While the Roman Empire army fell facing the Muslim troops, the Mountains of Lebanon stood still. Mauwyah had to pay financial tribute to the Lebanese- Maronites and Marada in order to stop their raids on Arab troops in 670 AD. Muawyah also seeked the Lebanese ship builders help to construct a navy. The Lebanese took care of the navigation while the Arabs led the troops in a successful battle against Cyprus 649 AD.

The Lebanese adopted many aspects from the Arabic culture, and excelled in science and Arabic literature. It was the people who lived in the mountains of Lebanon, especially the Maronites and the Aramaic who translated the Greek books into Arabic and later on built with the Arabs the advanced Arabic science based on these books.
Later, under Umayyads Islamic rule, Mount Lebanon kept its characteristics; the Umayyads were not concerned much about converting people to Islam, especially those with farmlands, and are well fortified in the mountains.

(750-1110) The Abbasids

The Abbasids replaced the Umayyads ruling the Islamic Empire in early 750. They treated Lebanon as a conquered country. Their harshness led to several revolts, with the most famous being the rebellion of the Lebanese mountaineers in 759 AD. By the end of the tenth century the prince of Tyre proclaimed independence from the Abbasids and coined money with his own name.
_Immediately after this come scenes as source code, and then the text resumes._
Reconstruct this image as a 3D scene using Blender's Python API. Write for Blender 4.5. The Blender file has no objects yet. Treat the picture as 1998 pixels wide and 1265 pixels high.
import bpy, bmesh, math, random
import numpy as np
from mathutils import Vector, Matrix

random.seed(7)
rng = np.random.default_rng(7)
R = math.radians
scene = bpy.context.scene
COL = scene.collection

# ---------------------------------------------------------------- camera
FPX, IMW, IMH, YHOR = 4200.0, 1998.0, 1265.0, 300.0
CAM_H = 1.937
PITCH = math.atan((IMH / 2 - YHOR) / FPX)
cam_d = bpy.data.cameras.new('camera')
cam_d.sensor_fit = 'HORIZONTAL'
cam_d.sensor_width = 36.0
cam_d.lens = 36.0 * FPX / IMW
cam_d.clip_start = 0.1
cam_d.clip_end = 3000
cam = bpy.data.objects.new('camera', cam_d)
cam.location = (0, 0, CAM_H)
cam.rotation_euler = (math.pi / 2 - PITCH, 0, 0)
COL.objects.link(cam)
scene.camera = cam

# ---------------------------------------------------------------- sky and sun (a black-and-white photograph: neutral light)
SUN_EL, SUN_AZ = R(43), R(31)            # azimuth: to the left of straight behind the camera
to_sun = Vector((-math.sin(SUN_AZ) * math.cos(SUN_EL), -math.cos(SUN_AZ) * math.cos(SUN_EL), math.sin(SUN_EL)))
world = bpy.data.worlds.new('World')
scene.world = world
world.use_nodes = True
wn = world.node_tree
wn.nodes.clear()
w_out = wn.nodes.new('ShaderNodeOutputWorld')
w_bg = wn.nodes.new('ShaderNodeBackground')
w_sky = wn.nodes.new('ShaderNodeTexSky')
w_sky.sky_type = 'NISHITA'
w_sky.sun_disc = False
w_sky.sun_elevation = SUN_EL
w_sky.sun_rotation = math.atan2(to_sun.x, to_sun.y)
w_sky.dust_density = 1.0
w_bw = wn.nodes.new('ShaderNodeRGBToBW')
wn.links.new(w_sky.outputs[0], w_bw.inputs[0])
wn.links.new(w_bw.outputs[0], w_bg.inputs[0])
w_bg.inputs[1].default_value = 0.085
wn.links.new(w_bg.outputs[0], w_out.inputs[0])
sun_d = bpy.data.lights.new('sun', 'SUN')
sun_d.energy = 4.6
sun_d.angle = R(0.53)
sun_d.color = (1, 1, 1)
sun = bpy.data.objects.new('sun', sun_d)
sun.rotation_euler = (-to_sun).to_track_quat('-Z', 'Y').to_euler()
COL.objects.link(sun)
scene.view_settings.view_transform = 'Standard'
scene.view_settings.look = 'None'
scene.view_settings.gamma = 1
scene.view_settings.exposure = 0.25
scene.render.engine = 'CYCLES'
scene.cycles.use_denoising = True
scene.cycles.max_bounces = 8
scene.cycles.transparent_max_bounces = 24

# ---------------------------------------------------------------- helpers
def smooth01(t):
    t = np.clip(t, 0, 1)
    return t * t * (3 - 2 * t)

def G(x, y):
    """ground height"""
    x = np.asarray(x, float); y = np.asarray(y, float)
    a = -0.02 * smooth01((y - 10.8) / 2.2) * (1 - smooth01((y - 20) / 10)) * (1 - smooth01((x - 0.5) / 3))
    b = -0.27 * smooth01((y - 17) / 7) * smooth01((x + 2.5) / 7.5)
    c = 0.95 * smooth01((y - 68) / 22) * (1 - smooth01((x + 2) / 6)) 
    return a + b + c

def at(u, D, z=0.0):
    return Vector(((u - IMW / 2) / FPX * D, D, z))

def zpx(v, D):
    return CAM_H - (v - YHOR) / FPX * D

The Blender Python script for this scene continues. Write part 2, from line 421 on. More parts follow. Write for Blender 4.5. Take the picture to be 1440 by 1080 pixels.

However, his rule was later terminated by the Fatimids.

One of the groups that came to seek refuge in Lebanon was a small Christian sect called Melchites, they became known as Greek Catholics. Also, the Druze who was persecuted as hypocritical Islamic-Shia group found a refuge in Mount Lebanon around 1020.

Under Abbasids philosophy, literature and science received great attention. Lebanon made a notable contribution to this intellectual renaissance. Lebanese physician Rashid AdDine, jurist Al Awzai and philosopher Qusta ibn Luqa were leaders in their fields.
The country enjoyed economic boom in which the harbors of Tyre and Tripoli were busy with shipping textile, ceramic and glass to-and –from the Arab regions and the

(1095-1291) The Crusades

After capturing Jerusalem, the Crusaders turned to the Lebanese coast. Tripoli surrendered in 1109 while Beirut and Sidon in 1110. Tyre stubbornly resisted but finally fell in 1124 after a long siege.
Although they failed to establish a permanent presence, the Crusaders left their imprint on Lebanon as clear in the remains of many towers, castles and churches along the coast and in the mountains.
The Crusaders, the Mamluks and Mongols armies sought to master the region during the thirteenth century; however the victory came to the Mamluks.

(1282-1516) The Mamluks

Mamluk Islamic dynasty ruled Egypt for more than two centuries. They ruled Syria and parts of Lebanon in the late thirteenth century. Meanwhile, from the 11th to the 13th century, the Shia Muslims migrated from Syria, Iraq and Arabian Peninsula to Lebanon seeking refuge. The Shais and Druze rebelled in 1921 while the Mamluks were busy fighting the Crusaders and Mangols. They turned later and crushed the rebellion in 1309.
Beirut became a center of intense trading activities between the Middle East and Europe. Intellectual life in Lebanon flourished, and economic prosperity continued till the end of Mamluk rule.